The return generally represents the profit divided by the capital employed. In the case of bonds, the return is the total return after the end of the term divided by the capital paid in for the bond purchase. The average annual return is simply the total return divided by the term in years. Anyone who purchases PCC bonds at par value, free of charge, directly from PCC SE achieves an annual return equal to the bond interest rate.

If bonds are bought or sold on the stock exchange during the term, the calculation of the bond yield includes not only the interest income but also the capital gains or losses on the sale or maturity of the bond.
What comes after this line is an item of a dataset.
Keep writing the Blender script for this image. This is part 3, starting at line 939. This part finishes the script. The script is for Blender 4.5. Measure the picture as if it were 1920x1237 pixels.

In addition, an investor can generally reinvest the interest income paid out during the term, which leads to a compounding effect. Without taking this effect into account, which depends on the individual investment strategy of each investor, and without taking additional transaction costs into account, the return is calculated as follows:

Return for the entire term = (Interest + Nominal value – Purchase price) / Purchase price

An example: You invest 6,000 euros in bonds with a term of 5 years and a coupon, i.e. annual interest rate, of 5.50%. Let’s assume that you purchase the bond at the issue price of 100% and hold it until final maturity. Then the return is:

Return for the entire term = ((€1,650 + €6,000) – €6,000) / €6,000 = 27.5%

In this case, the total return corresponds exactly to the coupon multiplied by the term in years. This return is achieved by investors who purchase PCC bonds directly from PCC SE and hold them for the entire term.

If, on the other hand, you purchase the bond on the stock exchange after one year, for example, at a price of 102 euros, the total return is:

Return for the remaining term of four years = ((4*0.055*€6,000 + €6,000) – 1.02*€6,000) / 1.02*€6,000 = 19.6%

The average annual return is therefore around 4.9%, which is slightly below the coupon due to the higher purchase price.